O mundo oriental nas artes
Várias direções tratam o conflito árabe-israelense nas telas de cinema
Um israelense e um palestino. Dois olhares sobre a aparente interminável disputa no Oriente Médio. O cineasta israelense Amos Gitai tem um olhar profundo, por vezes culpado, mas, sobretudo, “problematizante” sobre o conflito. “Ele entende que a rivalidade vai além da disputa por territórios, mostra a dificuldade de comunicação, aponta o quanto é difícil entrar em universos diferentes”, explica o crítico de cinema Marcelo Miranda, editor da revista eletrônica Filmes Polvo e um dos curadores do último Festival de Brasília.
Já o palestino Elia Suleiman tem a ironia como característica marcante em seus filmes. “Em certo sentido é menos sério que o Gitai, porque retrata sua própria experiência com uma dose de sátira. Mas esse olhar debochado só é possível para quem está dentro da realidade e apto a fazer essa intervenção”, analisa Miranda.
Outro destaque é Valsa para Bashir. Entre o documentário e a ficção, a animação é uma remontagem do que teria acontecido quando o diretor e cineasta Ari Folman participou de uma missão na Guerra do Líbano, no início dos anos 80, quando israelenses invadiram o país com apoio de milícias cristãs libanesas, ocasião em que ocorreu o Massacre de Sabra e Chatila. Como ele de nada se lembra devido a blecaute na memória, passa a buscar e entrevistar seus velhos companheiros de época. “O filme serve para expurgar esse pensamento ou delírio do cineasta, é um dos grandes filmes políticos que perpassam as questões do mundo árabe-israelense”, afirma o crítico.
Dicas do crítico:
De Amos Gitai: Aproximação (2007) e Kedma (2002)
De Elia Suleiman: Intervenção Divina (2002) e O Que Resta do Tempo (2009)
De Ari Folman: Valsa Para Bashir (2008)
Outras dicas
Caramelo (2007) – Singela e poética, essa coprodução Líbano/França é dirigida por Nadine Labaki, que também atua no filme. Caramelo aborda assuntos como amor, ilusão, homossexualidade e envelhecimento, vividos por mulheres em torno de um salão de beleza em Beirute.
Paradise Now (2005) – Fanatismo, religião, guerra. Amigos de infância, os palestinos Khaled (Ali Suliman) e Said (Kais Nashef) são recrutados para um atentado suicida em Tel-Aviv. A operação não sai como o planejado e eles acabam se separando. Com bombas escondidas em seus corpos, Khaled e Said devem enfrentar seus destinos e defender suas convicções.

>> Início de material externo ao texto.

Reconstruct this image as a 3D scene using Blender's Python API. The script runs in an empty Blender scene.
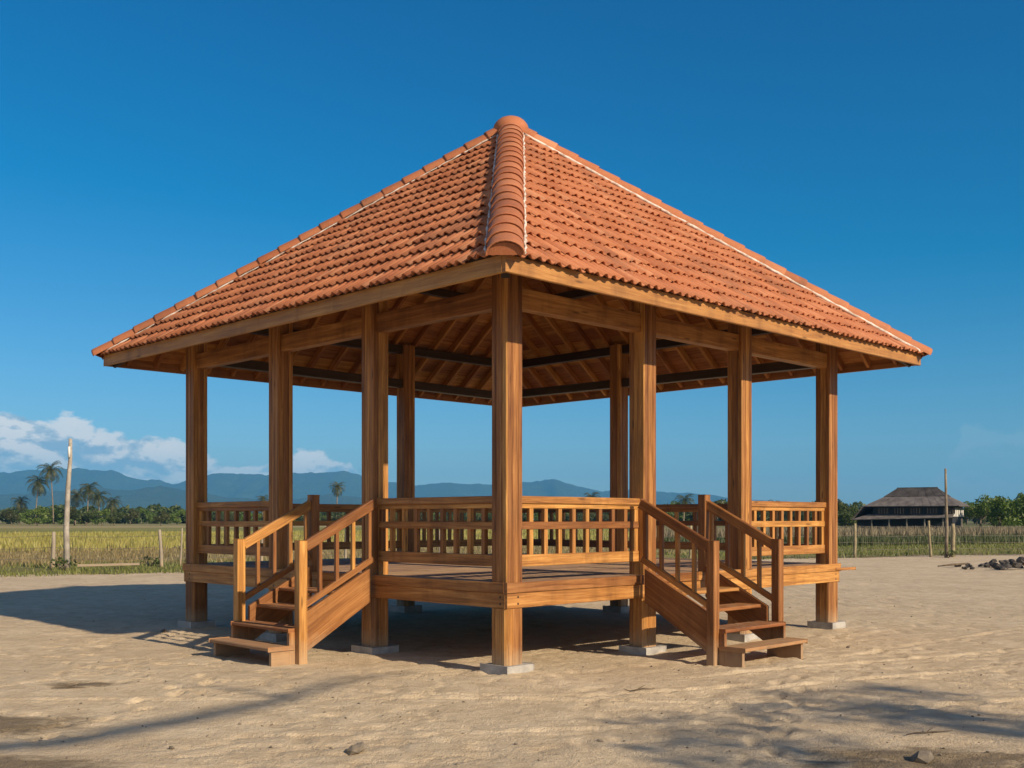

A Grande Viagem (2004) – A religião e a cultura islâmica e os valores familiares estão neste bonito road movie. Imagens comoventes da viagem que vai do Sul da França a Meca, na Arábia Saudita, e a transformação do relacionamento entre pai e filho.
Do Outro Lado (2007) – Um drama (foto) que trata de forma contundente a questão da imigração e as identidades fragmentadas e perdidas. Não por acaso, o diretor Fatih Akin nasceu na Alemanha, mas seus pais são turcos. Cinema político sem ser panfletário.
Miragens
As visões estereotipadas que o Ocidente construiu sobre o Oriente ali estão com a poderosa intervenção dos artistas. Seja no humor e/ou na crítica, esses artistas contemporâneos que compartilham a matriz cultural islâmica desarticulam nossa visão, trazendo frescor e consciência em relação a estas sociedades. De um lado da exposição Miragens vemos a tradição reinventada, no outro podemos ver obras impactantes, onde o alvo passa a ser você. Vale a pena observar:
As telas de Laila Shawa – Crianças são o centro de um tabuleiro de tiro ao alvo (foto), a bandeira dos EUA tem como fundo um cenário pós-explosão de bomba, símbolos da globalização são aplicados em ícones da cultura islâmica.
A série Supermuçulmano, de Sener Ozmen – sátira com o Super-Homem. Em vez de fazê-lo voar, sua capa serve para que se ajoelhe e faça as preces.
O vídeo de Halil Altindere – por alguns segundos, nós nos transformamos no alvo de um atirador. Alusão ao olhar de fora, sempre carregado de estigmas.
O vídeo de Khaled Hafez – também na linha do humor, coloca um homem com cabeça de cavalo andando por várias cenas documentais do Líbano, passeatas, bandeiras, mulheres usando véu. Miragens está em cartaz no Instituto Tomie Ohtake, em São Paulo. Gratuito.